>> BEGIN Data provided

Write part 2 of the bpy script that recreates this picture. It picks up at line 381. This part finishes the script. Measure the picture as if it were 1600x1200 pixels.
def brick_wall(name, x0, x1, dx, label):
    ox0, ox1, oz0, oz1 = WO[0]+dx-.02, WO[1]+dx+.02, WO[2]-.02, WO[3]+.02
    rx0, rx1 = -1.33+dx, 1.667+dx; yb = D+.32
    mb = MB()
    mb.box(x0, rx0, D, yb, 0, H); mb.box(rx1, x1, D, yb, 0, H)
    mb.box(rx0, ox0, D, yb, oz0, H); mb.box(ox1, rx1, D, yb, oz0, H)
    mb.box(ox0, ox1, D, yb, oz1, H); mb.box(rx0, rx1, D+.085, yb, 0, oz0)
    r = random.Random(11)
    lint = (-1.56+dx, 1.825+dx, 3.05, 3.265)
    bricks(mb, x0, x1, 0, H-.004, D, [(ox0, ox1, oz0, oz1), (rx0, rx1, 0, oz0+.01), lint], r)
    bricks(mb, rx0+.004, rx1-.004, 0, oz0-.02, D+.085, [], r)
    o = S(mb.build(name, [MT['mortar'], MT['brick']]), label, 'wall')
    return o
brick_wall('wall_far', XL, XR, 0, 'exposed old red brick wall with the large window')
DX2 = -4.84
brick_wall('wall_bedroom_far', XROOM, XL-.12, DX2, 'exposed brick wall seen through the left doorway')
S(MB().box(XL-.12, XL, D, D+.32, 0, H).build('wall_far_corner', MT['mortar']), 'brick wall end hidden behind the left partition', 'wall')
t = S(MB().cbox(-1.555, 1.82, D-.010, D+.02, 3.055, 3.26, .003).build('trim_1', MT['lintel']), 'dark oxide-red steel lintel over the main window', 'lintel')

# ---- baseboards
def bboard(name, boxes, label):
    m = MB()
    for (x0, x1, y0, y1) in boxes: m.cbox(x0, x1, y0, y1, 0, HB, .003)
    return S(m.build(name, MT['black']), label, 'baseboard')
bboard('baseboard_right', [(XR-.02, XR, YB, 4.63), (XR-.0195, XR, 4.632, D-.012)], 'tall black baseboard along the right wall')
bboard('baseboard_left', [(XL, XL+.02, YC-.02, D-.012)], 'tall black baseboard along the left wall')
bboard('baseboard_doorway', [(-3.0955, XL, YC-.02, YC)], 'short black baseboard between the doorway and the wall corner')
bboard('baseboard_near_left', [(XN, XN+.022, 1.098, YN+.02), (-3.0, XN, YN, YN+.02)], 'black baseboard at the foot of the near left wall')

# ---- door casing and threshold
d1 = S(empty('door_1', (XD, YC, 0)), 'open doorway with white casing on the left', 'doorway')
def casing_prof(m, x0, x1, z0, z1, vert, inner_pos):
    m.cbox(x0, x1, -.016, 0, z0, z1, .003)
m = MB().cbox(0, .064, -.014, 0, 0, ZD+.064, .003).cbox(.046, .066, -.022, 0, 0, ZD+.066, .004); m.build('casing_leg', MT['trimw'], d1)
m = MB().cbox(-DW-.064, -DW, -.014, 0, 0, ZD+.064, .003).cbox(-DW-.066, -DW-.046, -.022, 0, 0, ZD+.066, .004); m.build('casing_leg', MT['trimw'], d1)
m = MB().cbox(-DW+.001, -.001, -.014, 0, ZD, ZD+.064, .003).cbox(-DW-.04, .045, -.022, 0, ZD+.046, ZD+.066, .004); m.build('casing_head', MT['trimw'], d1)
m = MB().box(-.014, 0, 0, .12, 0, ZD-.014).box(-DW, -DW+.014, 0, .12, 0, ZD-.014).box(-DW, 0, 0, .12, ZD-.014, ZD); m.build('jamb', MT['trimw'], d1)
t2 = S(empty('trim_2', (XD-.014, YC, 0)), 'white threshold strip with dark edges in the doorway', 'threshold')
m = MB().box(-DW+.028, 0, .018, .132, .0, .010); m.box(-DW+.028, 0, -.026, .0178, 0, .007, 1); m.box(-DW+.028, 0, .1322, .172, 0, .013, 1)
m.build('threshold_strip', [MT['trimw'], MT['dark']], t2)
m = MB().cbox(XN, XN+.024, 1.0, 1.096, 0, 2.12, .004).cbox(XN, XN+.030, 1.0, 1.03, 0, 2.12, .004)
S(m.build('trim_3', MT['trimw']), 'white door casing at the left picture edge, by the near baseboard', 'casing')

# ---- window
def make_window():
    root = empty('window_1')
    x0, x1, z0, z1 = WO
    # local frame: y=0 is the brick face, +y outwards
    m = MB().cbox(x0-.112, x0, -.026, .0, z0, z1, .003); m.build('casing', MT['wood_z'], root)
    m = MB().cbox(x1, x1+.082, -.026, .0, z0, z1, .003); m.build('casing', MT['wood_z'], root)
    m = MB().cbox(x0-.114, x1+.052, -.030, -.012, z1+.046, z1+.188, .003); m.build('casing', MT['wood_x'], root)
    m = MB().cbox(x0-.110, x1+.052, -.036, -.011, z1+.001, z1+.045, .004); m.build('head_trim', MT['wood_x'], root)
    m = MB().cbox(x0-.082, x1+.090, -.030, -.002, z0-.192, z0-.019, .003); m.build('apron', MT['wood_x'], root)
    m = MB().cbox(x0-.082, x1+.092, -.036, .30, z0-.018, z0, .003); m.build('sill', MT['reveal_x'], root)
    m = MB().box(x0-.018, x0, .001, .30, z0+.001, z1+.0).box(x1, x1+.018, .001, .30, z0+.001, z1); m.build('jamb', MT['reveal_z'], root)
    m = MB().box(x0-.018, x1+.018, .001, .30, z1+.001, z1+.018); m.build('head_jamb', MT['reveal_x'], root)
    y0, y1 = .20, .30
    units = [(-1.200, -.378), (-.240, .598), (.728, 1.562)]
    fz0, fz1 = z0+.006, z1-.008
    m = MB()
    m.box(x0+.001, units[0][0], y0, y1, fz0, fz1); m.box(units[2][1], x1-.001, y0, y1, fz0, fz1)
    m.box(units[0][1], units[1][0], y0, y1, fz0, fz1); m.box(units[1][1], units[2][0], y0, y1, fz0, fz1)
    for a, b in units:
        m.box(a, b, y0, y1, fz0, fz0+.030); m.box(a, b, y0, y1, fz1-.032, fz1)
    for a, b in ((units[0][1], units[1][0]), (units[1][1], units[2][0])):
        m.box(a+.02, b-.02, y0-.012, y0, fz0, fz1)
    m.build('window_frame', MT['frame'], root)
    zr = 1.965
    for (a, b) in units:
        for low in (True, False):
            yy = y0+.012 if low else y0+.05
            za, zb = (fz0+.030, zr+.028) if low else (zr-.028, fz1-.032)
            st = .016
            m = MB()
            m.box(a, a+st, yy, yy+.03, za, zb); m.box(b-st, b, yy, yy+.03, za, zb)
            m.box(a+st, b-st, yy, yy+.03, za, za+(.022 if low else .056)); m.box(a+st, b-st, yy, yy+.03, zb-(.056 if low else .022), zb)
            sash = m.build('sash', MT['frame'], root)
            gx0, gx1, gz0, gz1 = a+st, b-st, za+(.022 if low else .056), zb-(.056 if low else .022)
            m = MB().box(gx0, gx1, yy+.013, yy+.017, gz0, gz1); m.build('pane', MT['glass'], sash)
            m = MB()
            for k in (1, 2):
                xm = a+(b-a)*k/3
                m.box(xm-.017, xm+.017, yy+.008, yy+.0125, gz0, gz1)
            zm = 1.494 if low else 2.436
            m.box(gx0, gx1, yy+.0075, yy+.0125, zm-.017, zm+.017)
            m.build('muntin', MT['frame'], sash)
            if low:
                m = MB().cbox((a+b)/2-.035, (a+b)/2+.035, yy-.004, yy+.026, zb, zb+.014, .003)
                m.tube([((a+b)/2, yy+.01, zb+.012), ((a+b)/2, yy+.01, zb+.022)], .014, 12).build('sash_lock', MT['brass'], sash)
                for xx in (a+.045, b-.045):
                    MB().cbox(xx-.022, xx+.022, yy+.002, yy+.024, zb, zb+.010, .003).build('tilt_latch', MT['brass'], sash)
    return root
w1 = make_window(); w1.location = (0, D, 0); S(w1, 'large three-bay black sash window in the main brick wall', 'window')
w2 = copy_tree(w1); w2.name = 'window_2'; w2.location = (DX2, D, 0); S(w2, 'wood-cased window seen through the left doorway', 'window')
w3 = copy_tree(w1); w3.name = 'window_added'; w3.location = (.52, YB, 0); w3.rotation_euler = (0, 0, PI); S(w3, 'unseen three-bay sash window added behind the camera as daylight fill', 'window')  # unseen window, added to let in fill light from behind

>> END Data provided

Please write out exactly the lines from the start of the data through the line that contains "main window', 'lintel')", both ends included, and nothing else.

Write part 2 of the bpy script that recreates this picture. It picks up at line 381. This part finishes the script. Measure the picture as if it were 1600x1200 pixels.
def brick_wall(name, x0, x1, dx, label):
    ox0, ox1, oz0, oz1 = WO[0]+dx-.02, WO[1]+dx+.02, WO[2]-.02, WO[3]+.02
    rx0, rx1 = -1.33+dx, 1.667+dx; yb = D+.32
    mb = MB()
    mb.box(x0, rx0, D, yb, 0, H); mb.box(rx1, x1, D, yb, 0, H)
    mb.box(rx0, ox0, D, yb, oz0, H); mb.box(ox1, rx1, D, yb, oz0, H)
    mb.box(ox0, ox1, D, yb, oz1, H); mb.box(rx0, rx1, D+.085, yb, 0, oz0)
    r = random.Random(11)
    lint = (-1.56+dx, 1.825+dx, 3.05, 3.265)
    bricks(mb, x0, x1, 0, H-.004, D, [(ox0, ox1, oz0, oz1), (rx0, rx1, 0, oz0+.01), lint], r)
    bricks(mb, rx0+.004, rx1-.004, 0, oz0-.02, D+.085, [], r)
    o = S(mb.build(name, [MT['mortar'], MT['brick']]), label, 'wall')
    return o
brick_wall('wall_far', XL, XR, 0, 'exposed old red brick wall with the large window')
DX2 = -4.84
brick_wall('wall_bedroom_far', XROOM, XL-.12, DX2, 'exposed brick wall seen through the left doorway')
S(MB().box(XL-.12, XL, D, D+.32, 0, H).build('wall_far_corner', MT['mortar']), 'brick wall end hidden behind the left partition', 'wall')
t = S(MB().cbox(-1.555, 1.82, D-.010, D+.02, 3.055, 3.26, .003).build('trim_1', MT['lintel']), 'dark oxide-red steel lintel over the main window', 'lintel')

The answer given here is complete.